--- Begin ---

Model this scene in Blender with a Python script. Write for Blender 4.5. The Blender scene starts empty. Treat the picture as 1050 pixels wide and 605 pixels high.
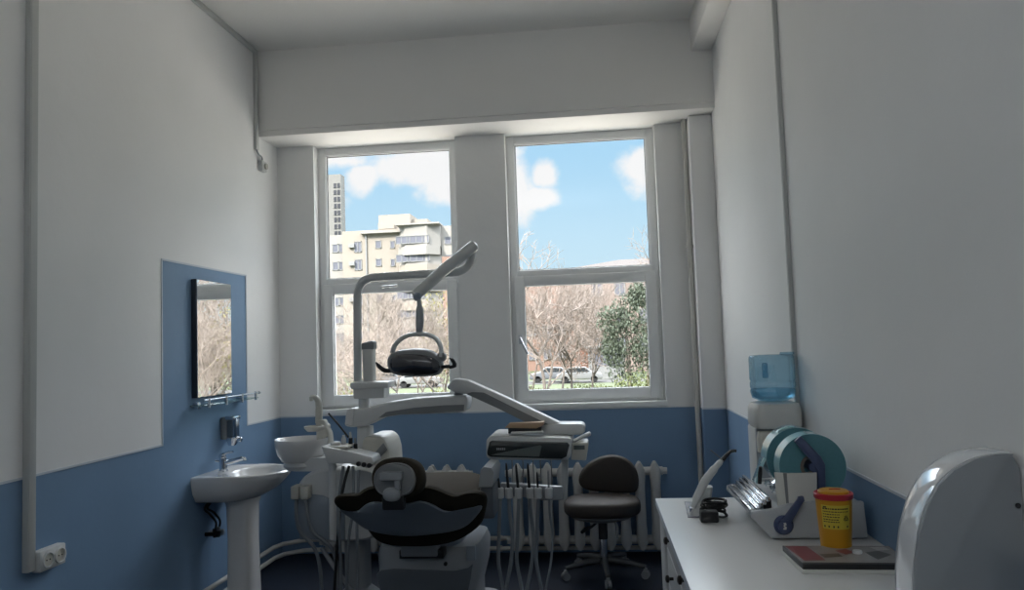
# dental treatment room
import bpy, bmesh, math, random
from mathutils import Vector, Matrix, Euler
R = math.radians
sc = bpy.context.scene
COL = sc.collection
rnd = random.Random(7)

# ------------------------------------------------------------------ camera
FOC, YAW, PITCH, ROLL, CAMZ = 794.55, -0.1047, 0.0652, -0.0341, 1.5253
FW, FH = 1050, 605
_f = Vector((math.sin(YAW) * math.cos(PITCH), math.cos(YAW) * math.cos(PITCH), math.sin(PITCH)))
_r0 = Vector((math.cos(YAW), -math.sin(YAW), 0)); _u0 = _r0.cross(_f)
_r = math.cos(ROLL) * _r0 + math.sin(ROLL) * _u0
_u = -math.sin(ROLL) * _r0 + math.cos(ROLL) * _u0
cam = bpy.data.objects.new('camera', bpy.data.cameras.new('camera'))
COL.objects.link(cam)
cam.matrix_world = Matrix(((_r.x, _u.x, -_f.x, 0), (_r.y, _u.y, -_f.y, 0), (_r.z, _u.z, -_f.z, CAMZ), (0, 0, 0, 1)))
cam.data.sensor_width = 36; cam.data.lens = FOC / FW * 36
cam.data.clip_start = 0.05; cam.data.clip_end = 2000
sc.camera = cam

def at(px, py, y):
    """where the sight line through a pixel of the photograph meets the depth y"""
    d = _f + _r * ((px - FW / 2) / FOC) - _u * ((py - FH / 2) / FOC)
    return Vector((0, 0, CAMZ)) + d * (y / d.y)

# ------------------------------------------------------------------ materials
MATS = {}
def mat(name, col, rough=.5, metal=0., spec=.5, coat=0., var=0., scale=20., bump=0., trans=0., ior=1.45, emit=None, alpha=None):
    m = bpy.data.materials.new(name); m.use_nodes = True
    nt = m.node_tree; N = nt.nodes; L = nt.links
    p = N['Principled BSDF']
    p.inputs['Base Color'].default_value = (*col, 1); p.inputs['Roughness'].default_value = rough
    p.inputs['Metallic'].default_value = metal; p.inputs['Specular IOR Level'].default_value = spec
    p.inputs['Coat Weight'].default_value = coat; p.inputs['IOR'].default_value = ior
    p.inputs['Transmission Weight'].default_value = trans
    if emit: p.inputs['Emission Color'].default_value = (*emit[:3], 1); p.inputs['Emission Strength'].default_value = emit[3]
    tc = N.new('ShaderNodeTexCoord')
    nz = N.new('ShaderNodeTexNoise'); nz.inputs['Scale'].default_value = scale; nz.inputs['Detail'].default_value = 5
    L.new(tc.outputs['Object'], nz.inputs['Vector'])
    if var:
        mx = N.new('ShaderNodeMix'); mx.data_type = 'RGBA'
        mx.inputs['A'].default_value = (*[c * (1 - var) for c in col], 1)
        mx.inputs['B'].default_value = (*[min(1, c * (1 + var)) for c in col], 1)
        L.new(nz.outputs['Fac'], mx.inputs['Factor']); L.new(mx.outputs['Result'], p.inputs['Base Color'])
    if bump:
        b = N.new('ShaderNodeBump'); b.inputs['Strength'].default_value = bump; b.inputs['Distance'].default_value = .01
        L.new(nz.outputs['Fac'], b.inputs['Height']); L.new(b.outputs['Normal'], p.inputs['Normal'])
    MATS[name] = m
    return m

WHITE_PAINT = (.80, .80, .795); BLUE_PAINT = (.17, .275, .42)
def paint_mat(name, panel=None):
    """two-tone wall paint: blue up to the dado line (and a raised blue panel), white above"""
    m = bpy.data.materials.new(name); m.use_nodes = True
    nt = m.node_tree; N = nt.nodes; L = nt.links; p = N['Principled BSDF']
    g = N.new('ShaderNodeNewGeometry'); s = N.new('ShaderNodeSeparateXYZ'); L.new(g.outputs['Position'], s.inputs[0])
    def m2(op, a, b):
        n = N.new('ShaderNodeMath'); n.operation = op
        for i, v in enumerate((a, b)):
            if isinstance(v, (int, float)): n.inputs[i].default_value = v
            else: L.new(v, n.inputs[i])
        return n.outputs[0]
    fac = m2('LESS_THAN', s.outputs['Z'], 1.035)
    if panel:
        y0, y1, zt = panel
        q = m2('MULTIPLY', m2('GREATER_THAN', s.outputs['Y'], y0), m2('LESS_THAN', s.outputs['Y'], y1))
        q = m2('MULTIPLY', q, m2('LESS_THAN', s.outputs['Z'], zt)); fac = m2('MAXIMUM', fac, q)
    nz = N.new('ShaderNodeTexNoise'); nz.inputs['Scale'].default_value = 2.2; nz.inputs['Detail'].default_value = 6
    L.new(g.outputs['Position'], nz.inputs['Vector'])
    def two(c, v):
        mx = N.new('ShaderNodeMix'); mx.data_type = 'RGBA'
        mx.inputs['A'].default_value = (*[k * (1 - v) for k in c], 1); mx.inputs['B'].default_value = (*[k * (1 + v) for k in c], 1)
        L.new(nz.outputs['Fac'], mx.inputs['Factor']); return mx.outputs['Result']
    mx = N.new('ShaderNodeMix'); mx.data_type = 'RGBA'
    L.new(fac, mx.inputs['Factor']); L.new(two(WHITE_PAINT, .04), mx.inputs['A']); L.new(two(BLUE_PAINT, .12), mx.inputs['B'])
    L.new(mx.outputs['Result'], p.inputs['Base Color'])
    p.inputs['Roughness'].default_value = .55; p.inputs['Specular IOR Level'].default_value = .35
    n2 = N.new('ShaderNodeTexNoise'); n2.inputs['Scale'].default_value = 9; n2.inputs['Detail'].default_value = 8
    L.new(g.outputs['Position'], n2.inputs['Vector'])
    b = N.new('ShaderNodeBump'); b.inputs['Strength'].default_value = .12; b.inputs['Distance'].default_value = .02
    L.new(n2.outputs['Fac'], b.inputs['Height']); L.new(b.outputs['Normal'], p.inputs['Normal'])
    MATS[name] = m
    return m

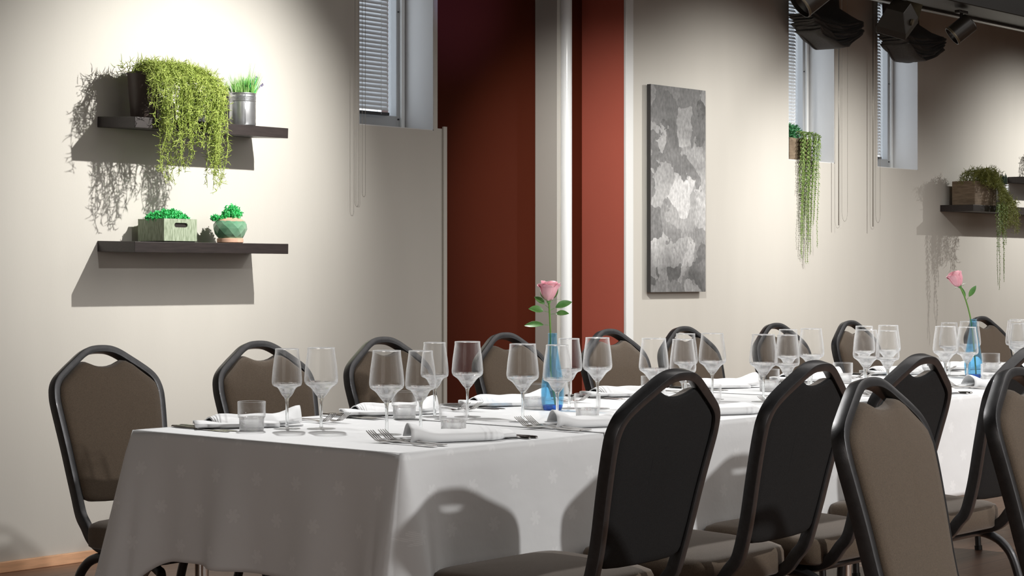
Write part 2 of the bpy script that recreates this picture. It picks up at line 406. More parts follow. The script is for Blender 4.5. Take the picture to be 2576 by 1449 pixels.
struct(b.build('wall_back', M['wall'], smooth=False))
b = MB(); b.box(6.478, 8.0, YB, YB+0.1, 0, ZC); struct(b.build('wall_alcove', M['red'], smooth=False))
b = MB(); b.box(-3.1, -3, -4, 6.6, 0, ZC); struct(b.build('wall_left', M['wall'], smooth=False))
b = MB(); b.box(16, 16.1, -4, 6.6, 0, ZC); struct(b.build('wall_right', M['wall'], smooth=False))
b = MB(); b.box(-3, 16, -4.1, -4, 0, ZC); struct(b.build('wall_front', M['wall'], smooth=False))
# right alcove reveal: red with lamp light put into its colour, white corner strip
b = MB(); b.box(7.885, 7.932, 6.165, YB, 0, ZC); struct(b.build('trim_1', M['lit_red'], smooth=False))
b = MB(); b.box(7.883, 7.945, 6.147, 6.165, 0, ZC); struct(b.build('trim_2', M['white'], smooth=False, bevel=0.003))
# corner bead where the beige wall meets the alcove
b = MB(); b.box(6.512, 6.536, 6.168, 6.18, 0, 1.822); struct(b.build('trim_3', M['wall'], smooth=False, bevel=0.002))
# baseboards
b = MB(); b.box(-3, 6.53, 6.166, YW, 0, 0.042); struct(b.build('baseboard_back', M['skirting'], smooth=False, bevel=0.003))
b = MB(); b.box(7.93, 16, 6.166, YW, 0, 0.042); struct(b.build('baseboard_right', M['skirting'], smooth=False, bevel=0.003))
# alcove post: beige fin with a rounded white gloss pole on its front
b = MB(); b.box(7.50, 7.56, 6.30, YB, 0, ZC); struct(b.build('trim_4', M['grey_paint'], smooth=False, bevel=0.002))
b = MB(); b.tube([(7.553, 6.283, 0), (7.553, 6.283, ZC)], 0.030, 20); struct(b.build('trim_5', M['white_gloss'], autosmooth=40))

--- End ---

**Directions**.
Take the records from their first line through the line containing "rnd = random.Random(7)" and please return exactly those lines, both ends included, minus the pictures.

**Full response**.
Model this scene in Blender with a Python script. Write for Blender 4.5. The Blender scene starts empty. Treat the picture as 1050 pixels wide and 605 pixels high.
# dental treatment room
import bpy, bmesh, math, random
from mathutils import Vector, Matrix, Euler
R = math.radians
sc = bpy.context.scene
COL = sc.collection
rnd = random.Random(7)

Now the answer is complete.